Reverend Emmett Price, professor of worship, church & culture and founding executive director of the Institute for the Study of the Black Christian Experience at Gordon-Conwell Theological Seminary, told Boston Public Radio Monday that while he was happy to see McCarrick’s expulsion, the process of repairing a broken system is far from over.
“It’s a significant start, it’s a beginning,” Price said. “Now that we’ve done this, it sets a precedent for other cardinals and leaders of the Catholic Church, but now the pope has to go a step further. We need to continue to advocate for the removal of the statute of limitations, and we need to move this to the judicial process, we need [McCarrick] to go to court.”
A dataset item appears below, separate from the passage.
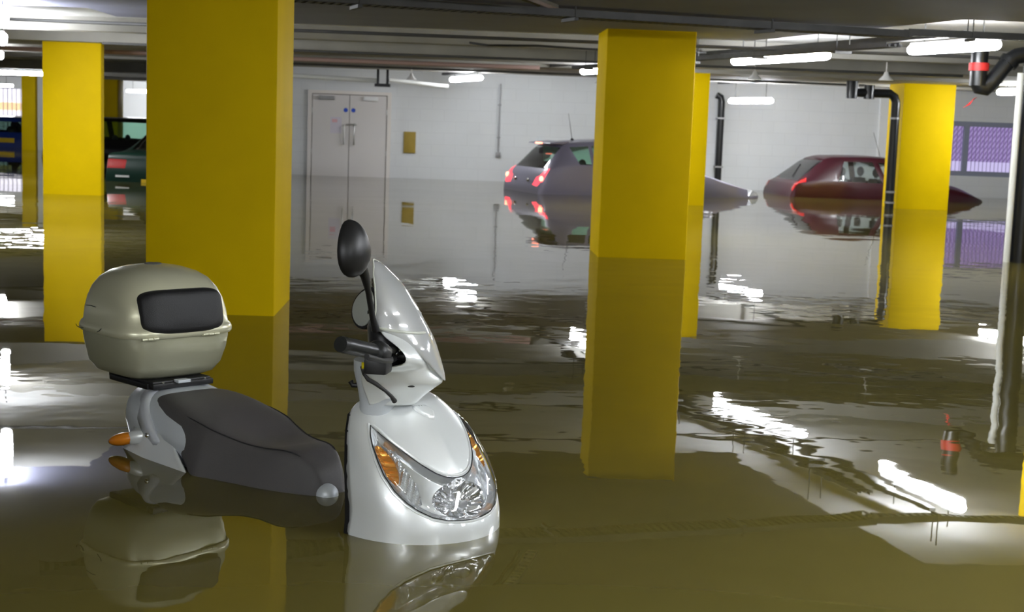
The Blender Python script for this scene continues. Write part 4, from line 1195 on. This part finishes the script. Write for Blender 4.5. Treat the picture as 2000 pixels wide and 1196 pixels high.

Reverend Irene Monroe, a syndicated religion columnist, the Boston voice for Detour’s African American Heritage Trail and a visiting researcher at the religion and conflict transformation program at Boston University School of Theology, agreed. Monroe said justice will not begin to be served until McCarrick is given a jail sentence, and she’s not sure if the Vatican will be forceful enough to fight for those reforms in the American legal system.
“Is the Catholic Church irredeemable? That is a kind of question we [have to ask ourselves],” Monroe said. “[McCarrick] should go to jail.”
Vatican officials are expected to meet this week with a dozen abuse victims in Rome ahead of a summit with 190 presidents of bishops' conferences around the world to discuss reforms to prevent sexual abuse.